Stated exercise - Transcribe the full listing exactly, and drop every picture.

Stored data -

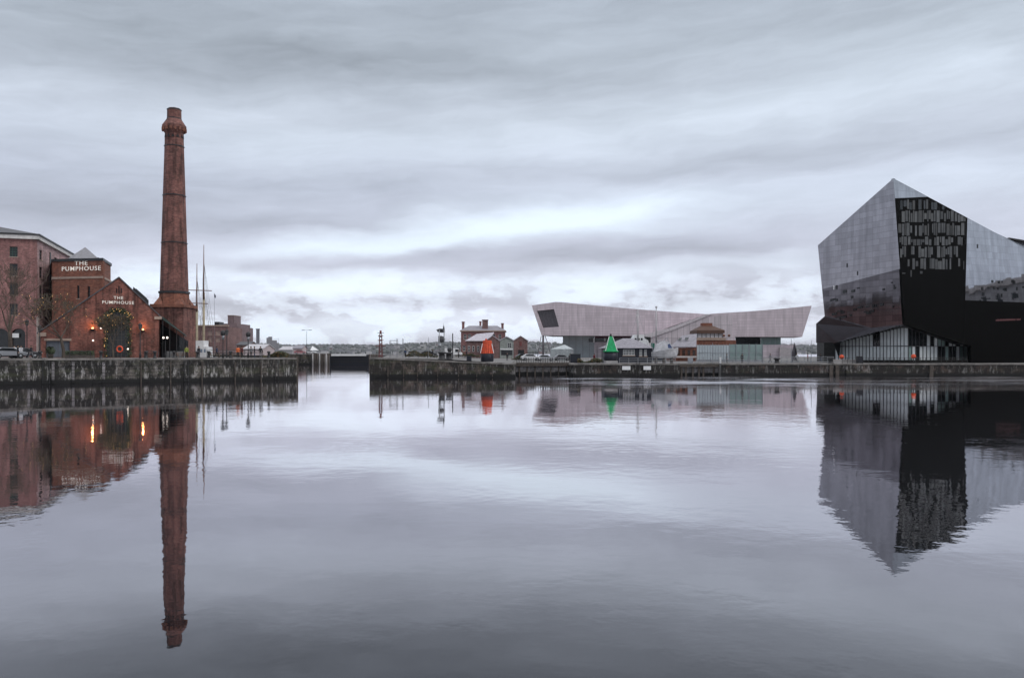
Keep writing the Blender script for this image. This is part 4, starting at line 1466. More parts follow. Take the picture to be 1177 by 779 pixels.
DK, BL, GR, WT = (0.02, 0.02, 0.024), (0.03, 0.05, 0.1), (0.15, 0.15, 0.16), (0.6, 0.6, 0.6)
for lb, loc, rz, top, legs, pose in (
    ('person in white top and dark trousers under the warehouse sign', qpos(16.5, 6), 0.3, WT, DK, 'stand'),
    ('person all in black standing on the quay edge below the warehouse arch', qpos(20.5, 2.0), 2.4, DK, DK, 'stand'),
    ('person in pale jacket right of the warehouse arch', qpos(24, 7), 0.8, (0.5, 0.5, 0.52), DK, 'walk'),
    ('person in dark coat walking by the left warehouse lamp post', qpos(35.5, 5), 1.5, DK, GR, 'walk'),
    ('person in yellow high visibility vest right of the chimney base', qpos(214.5, 4), 0.5, (0.22, 0.25, 0.05), DK, 'stand'),
    ('person in black coat standing beside the shorter ship mast', qpos(228.5, 4.5), 1.2, DK, DK, 'stand'),
    ('person in dark blue coat walking before the far brick warehouse', qpos(249, 4), 1.6, BL, DK, 'walk'),
    ('person in bright orange coat on the left quay', qpos(273.5, 4.5), 0.4, (0.75, 0.16, 0.04), DK, 'stand'),
    ('person in black jacket beside the orange coat', qpos(278, 4.5), -0.5, (0.12, 0.03, 0.03), DK, 'stand'),
    ('person in grey coat among the group near the quay lamp post', qpos(288.5, 5), 0.9, GR, DK, 'stand'),
    ('person in black coat at the right of the lamp post group', qpos(292.5, 5.5), 2.0, DK, BL, 'stand'),
    ('person in black standing before the green glass screen', (X(835.5, 150), 150, ZR), 1.4, DK, DK, 'stand'),
    ('person in dark clothes leaning by the railing at the screen\'s right half', (X(853, 147.5), 147.5, ZR), 2.6, DK, DK, 'stand'),
    ('person in grey coat walking before the pale museum wall', (X(885, 160), 160, ZR), 1.57, GR, DK, 'walk'),
    ('person in white coat near the pointed sculpture', (X(916, 162), 162, ZR), -1.2, WT, GR, 'walk'),
    ('person in red coat far along the quay toward the black prow', (X(928.5, 175), 175, ZR), 1.0, (0.4, 0.05, 0.07), DK, 'stand'),
    ('person in dark coat walking behind the railing near the prow', (X(943, 165), 165, ZR), 1.7, DK, BL, 'walk'),
    ('person in black crossing the pier right of the sculpture', (X(536, 170), 170, 3.0), 1.3, DK, DK, 'walk'),
    ('person in dark coat left of the scrubby shrubs on the left quay', qpos(299.5, 4), 0.6, DK, GR, 'stand'),
    ('person in navy jacket by the pipe frame on the middle pier', (X(466, 165), 165, 3.2), 0.9, BL, DK, 'stand'),
    ('person in black walking just left of the metal sculpture', (X(497, 163), 163, 3.1), 1.6, DK, DK, 'walk'),
    ('person in grey jacket near the white van on the pier', (X(527, 180), 180, 3.0), 1.2, GR, DK, 'stand'),
    ('person in dark coat standing beside the dark kiosk', (X(655, 154), 154, ZR), 0.4, DK, DK, 'stand'),
    ('person in maroon coat behind the railing left of the green buoy', (X(683, 152), 152, ZR), -0.8, (0.16, 0.03, 0.04), DK, 'stand'),
    ('person in black by the small brick sheds', (X(583, 175), 175, 2.4), 0.2, DK, DK, 'stand'),
):
    person(lb, loc, rz, top, legs, pose)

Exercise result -
Keep writing the Blender script for this image. This is part 4, starting at line 1466. More parts follow. Take the picture to be 1177 by 779 pixels.
DK, BL, GR, WT = (0.02, 0.02, 0.024), (0.03, 0.05, 0.1), (0.15, 0.15, 0.16), (0.6, 0.6, 0.6)
for lb, loc, rz, top, legs, pose in (
    ('person in white top and dark trousers under the warehouse sign', qpos(16.5, 6), 0.3, WT, DK, 'stand'),
    ('person all in black standing on the quay edge below the warehouse arch', qpos(20.5, 2.0), 2.4, DK, DK, 'stand'),
    ('person in pale jacket right of the warehouse arch', qpos(24, 7), 0.8, (0.5, 0.5, 0.52), DK, 'walk'),
    ('person in dark coat walking by the left warehouse lamp post', qpos(35.5, 5), 1.5, DK, GR, 'walk'),
    ('person in yellow high visibility vest right of the chimney base', qpos(214.5, 4), 0.5, (0.22, 0.25, 0.05), DK, 'stand'),
    ('person in black coat standing beside the shorter ship mast', qpos(228.5, 4.5), 1.2, DK, DK, 'stand'),
    ('person in dark blue coat walking before the far brick warehouse', qpos(249, 4), 1.6, BL, DK, 'walk'),
    ('person in bright orange coat on the left quay', qpos(273.5, 4.5), 0.4, (0.75, 0.16, 0.04), DK, 'stand'),
    ('person in black jacket beside the orange coat', qpos(278, 4.5), -0.5, (0.12, 0.03, 0.03), DK, 'stand'),
    ('person in grey coat among the group near the quay lamp post', qpos(288.5, 5), 0.9, GR, DK, 'stand'),
    ('person in black coat at the right of the lamp post group', qpos(292.5, 5.5), 2.0, DK, BL, 'stand'),
    ('person in black standing before the green glass screen', (X(835.5, 150), 150, ZR), 1.4, DK, DK, 'stand'),
    ('person in dark clothes leaning by the railing at the screen\'s right half', (X(853, 147.5), 147.5, ZR), 2.6, DK, DK, 'stand'),
    ('person in grey coat walking before the pale museum wall', (X(885, 160), 160, ZR), 1.57, GR, DK, 'walk'),
    ('person in white coat near the pointed sculpture', (X(916, 162), 162, ZR), -1.2, WT, GR, 'walk'),
    ('person in red coat far along the quay toward the black prow', (X(928.5, 175), 175, ZR), 1.0, (0.4, 0.05, 0.07), DK, 'stand'),
    ('person in dark coat walking behind the railing near the prow', (X(943, 165), 165, ZR), 1.7, DK, BL, 'walk'),
    ('person in black crossing the pier right of the sculpture', (X(536, 170), 170, 3.0), 1.3, DK, DK, 'walk'),
    ('person in dark coat left of the scrubby shrubs on the left quay', qpos(299.5, 4), 0.6, DK, GR, 'stand'),
    ('person in navy jacket by the pipe frame on the middle pier', (X(466, 165), 165, 3.2), 0.9, BL, DK, 'stand'),
    ('person in black walking just left of the metal sculpture', (X(497, 163), 163, 3.1), 1.6, DK, DK, 'walk'),
    ('person in grey jacket near the white van on the pier', (X(527, 180), 180, 3.0), 1.2, GR, DK, 'stand'),
    ('person in dark coat standing beside the dark kiosk', (X(655, 154), 154, ZR), 0.4, DK, DK, 'stand'),
    ('person in maroon coat behind the railing left of the green buoy', (X(683, 152), 152, ZR), -0.8, (0.16, 0.03, 0.04), DK, 'stand'),
    ('person in black by the small brick sheds', (X(583, 175), 175, 2.4), 0.2, DK, DK, 'stand'),
):
    person(lb, loc, rz, top, legs, pose)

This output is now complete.